Noch etwas geplättet von dieser Beobachtung fallen mir am Westhorizont "Löcher" auf...Wolken. Wir sind alle von den Socken. Die Wolken sind wie oft von Namibianischen Verhältnissen erzählt komplett schwarz und stellen gerade innerhalb der natürlichen Horizontaufhellung und der hellen Milchstraße direkt schwarze Flecken dar. Zum Glück bleibt es bei wenigen Exemplaren. Später werden auch Wolken am Osthorizont innerhalb des einsetzenden Zodiakallichtes sichtbar. Ein Zeichen der hervorragenden Himmelsqualität des Standortes. Ohne Wolken erreichen wir in den beiden letzten Nächte vor der Dämmerung mit minimaler Milchstraße im Messkegel gemittelte Werte von wiederholten 21,72 mag/arcsec².
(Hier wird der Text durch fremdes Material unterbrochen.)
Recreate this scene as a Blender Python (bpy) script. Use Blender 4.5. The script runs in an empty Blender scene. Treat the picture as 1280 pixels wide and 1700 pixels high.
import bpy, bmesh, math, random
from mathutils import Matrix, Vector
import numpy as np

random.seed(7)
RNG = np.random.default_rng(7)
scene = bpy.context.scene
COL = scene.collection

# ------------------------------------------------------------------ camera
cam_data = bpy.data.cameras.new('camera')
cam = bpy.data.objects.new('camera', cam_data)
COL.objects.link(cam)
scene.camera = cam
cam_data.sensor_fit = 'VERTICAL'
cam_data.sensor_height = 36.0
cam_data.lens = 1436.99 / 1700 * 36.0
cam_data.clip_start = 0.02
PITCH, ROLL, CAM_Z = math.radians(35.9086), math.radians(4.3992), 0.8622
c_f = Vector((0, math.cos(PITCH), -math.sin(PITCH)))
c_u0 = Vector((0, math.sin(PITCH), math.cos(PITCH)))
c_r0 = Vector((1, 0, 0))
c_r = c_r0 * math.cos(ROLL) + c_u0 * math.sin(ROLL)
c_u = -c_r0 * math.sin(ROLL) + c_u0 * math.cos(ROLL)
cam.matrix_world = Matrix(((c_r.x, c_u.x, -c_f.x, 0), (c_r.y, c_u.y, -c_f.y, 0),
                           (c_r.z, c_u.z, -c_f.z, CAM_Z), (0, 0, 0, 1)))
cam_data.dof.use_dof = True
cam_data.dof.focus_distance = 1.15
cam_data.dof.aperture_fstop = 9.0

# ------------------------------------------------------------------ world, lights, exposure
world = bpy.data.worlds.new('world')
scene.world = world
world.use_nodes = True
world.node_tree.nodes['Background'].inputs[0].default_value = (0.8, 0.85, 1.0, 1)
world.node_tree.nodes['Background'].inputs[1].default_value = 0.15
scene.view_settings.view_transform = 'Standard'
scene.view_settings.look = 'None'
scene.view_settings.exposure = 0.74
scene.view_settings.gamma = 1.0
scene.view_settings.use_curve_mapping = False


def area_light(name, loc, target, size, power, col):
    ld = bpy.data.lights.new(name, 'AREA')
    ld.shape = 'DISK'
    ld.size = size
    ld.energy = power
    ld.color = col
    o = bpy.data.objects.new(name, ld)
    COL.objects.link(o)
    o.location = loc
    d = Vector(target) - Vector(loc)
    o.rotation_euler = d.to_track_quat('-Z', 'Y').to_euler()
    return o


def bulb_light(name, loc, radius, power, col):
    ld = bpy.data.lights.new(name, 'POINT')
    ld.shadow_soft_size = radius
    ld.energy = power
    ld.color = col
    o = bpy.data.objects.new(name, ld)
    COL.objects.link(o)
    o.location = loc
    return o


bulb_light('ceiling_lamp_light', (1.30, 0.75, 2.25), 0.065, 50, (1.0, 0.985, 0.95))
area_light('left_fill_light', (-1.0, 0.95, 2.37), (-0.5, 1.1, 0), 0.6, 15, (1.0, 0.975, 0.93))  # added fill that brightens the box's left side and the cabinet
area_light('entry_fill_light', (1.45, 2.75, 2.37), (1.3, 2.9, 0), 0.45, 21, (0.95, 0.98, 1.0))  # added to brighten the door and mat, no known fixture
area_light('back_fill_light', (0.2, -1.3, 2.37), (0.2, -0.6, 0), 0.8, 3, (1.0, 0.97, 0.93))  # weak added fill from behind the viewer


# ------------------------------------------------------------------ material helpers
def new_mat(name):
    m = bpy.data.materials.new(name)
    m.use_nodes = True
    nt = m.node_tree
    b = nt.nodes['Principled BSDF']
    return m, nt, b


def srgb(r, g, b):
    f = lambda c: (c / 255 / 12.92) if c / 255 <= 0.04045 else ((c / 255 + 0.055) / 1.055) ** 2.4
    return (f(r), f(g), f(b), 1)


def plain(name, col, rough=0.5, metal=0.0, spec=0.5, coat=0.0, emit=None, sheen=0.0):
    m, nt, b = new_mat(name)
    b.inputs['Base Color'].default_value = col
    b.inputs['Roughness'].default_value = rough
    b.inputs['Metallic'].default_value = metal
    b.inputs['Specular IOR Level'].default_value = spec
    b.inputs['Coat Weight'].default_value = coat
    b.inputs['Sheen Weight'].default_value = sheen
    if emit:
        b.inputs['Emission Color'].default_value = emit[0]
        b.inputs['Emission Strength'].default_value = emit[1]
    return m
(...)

Schwarze Wolken am Westhorizont, zu sehen ist der untergehende Adler mit Atair, rechts darüber der Kleiderbügelhaufen, linker oberer Rand Sternbild Delfin


Schwarze Wolken am Osthorizont, die Aufhellung ist das helle Zodiakallicht, über den Berg gehen die Sterne Castor und Pollux auf, oberer Rand Sternbild Fuhrman

Ich gönne mir in aller Ruhe zwar schon oft gesehene, aber immer wieder beeindruckende bekannte Vorzeigeobjekte.

 

 

Wieder zurück zu einigen noch ausstehenden Programmpunkten. Kurz vor Morgendämmerung steht das Sternbild Fische bereits hoch genug.

Auch der Walfisch steht schon hoch genug. Ich nutze die Chance und begebe mich wieder zum 4" Apo um eine der einfachsten Hickson Galaxiengruppen zu beobachten.

Nun geht auch die letzte der 3 Nächte zu Ende. Die Dämmerung hat bereits angefangen. Ein wenig Zeit bleibt aber noch um die Nacht gebührend abzuschließen. Mit dem heimlichen "Star" der Teleskopriege, dem 4" Apo stellen wir den Orionnebel ein. Zur Erinnerung, wir haben August. Auch Abell 12 zeigt sich im 4" bei 154x und [OIII] als dankbares Objekt. Nach den Plejaden und den immer wieder beeindruckenden Reflexionsnebeln decken wir alle Teleskopöffnungen ab.

Auch jetzt setzen wir uns wieder und genießen die Stimmung. Ein Tropfen guter Wein versüßt uns den Abschied aus den Bergen mit seinen fantastischen Sternhimmel. Wir haben die Zeit genossen und verabschieden uns vorerst...doch, wir kommen wieder, dass ist sicher.